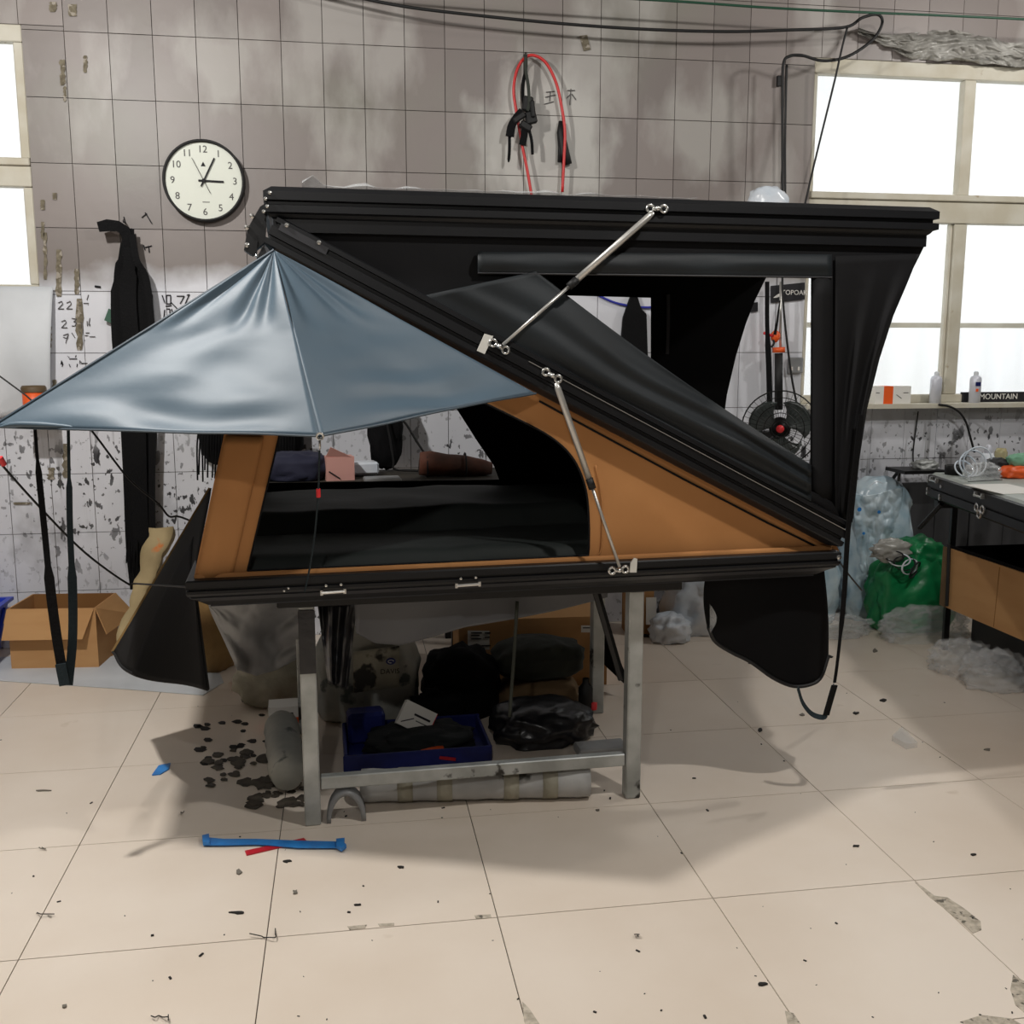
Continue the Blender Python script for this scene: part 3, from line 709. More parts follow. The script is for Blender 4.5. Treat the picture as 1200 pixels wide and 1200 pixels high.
def lflap(u, v):
    k = u*(len(lcu)-1); i = min(int(k), len(lcu)-2)
    a = lcu[i].lerp(lcu[i+1], k-i); c = lcb[i].lerp(lcb[i+1], k-i)
    return a.lerp(c, v)-TS*(0.05*math.sin(math.pi*v)*math.sin(math.pi*u)*0.4)+TN*0.02*math.sin(u*9)*v
b_ = patch(lflap, 30, 24); solid(b_, 0.006, TS); hf = build('hanging_flap', b_, M['mesh_brown'], tent, True)
b_ = B(); tube(b_, [lflap(i/30, 1.0) for i in range(31)], 0.005, 6); build('flap_piping', b_, M['rubber'], hf)
b_ = B(); tube(b_, [lflap(0.0, i/20) for i in range(21)], 0.006, 6); build('flap_piping', b_, M['brown_sack'], hf)
def lf2(u, v): return lflap(0.45+0.55*u, 0.12+0.88*v)-TN*0.008
b_ = patch(lf2, 14, 20); solid(b_, 0.004, -TN); build('flap_panel', b_, M['inner_black'], hf, True)

# gas struts
def strut(a, b, split, t_, tabs):
    p, q = tp(*a, t_), tp(*b, t_); d = (q-p).normalized(); m_ = p.lerp(q, split)
    r = empty('gas_strut', p); adopt(r, tent)
    b_ = B(); tube(b_, [p+d*0.012, p+d*0.03, m_], [0.006, 0.0095, 0.0095], 12); build('cylinder', b_, M['silver'], r, True)
    b_ = B(); tube(b_, [m_-d*0.004, m_+d*0.028], 0.0115, 12); build('collar', b_, M['rubber'], r, True)
    b_ = B(); tube(b_, [m_, q-d*0.008], 0.0048, 10); build('rod', b_, M['silver'], r, True)
    for e, dr in tabs:
        e = tp(*e, t_+0.012); dr = (TS*dr[0]+Vector((0, 0, dr[1]))).normalized()
        b_ = B()
        for k in (-1, 1): ring(b_, e+dr*(0.021*k), TN, 0.010, 0.0042, 16)
        box(b_, e, (0.026, 0.008, 0.012), TA, 0, -math.atan2(dr.z, dr.x)); build('bracket', b_, M['chrome'], r, True)
        b_ = B(); lathe(b_, [(0.007, -0.008), (0.008, 0.0), (0.006, 0.008), (0, 0.01)], e-TN*0.004, -TN, 12); build('ball_joint', b_, M['chrome'], r, True)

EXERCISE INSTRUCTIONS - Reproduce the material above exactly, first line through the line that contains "b_ = patch(lf2, 14, 20);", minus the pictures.

COMPLETED EXERCISE -
Continue the Blender Python script for this scene: part 3, from line 709. More parts follow. The script is for Blender 4.5. Treat the picture as 1200 pixels wide and 1200 pixels high.
def lflap(u, v):
    k = u*(len(lcu)-1); i = min(int(k), len(lcu)-2)
    a = lcu[i].lerp(lcu[i+1], k-i); c = lcb[i].lerp(lcb[i+1], k-i)
    return a.lerp(c, v)-TS*(0.05*math.sin(math.pi*v)*math.sin(math.pi*u)*0.4)+TN*0.02*math.sin(u*9)*v
b_ = patch(lflap, 30, 24); solid(b_, 0.006, TS); hf = build('hanging_flap', b_, M['mesh_brown'], tent, True)
b_ = B(); tube(b_, [lflap(i/30, 1.0) for i in range(31)], 0.005, 6); build('flap_piping', b_, M['rubber'], hf)
b_ = B(); tube(b_, [lflap(0.0, i/20) for i in range(21)], 0.006, 6); build('flap_piping', b_, M['brown_sack'], hf)
def lf2(u, v): return lflap(0.45+0.55*u, 0.12+0.88*v)-TN*0.008
b_ = patch(lf2, 14, 20); solid(b_, 0.004, -TN); build('flap_panel', b_, M['inner_black'], hf, True)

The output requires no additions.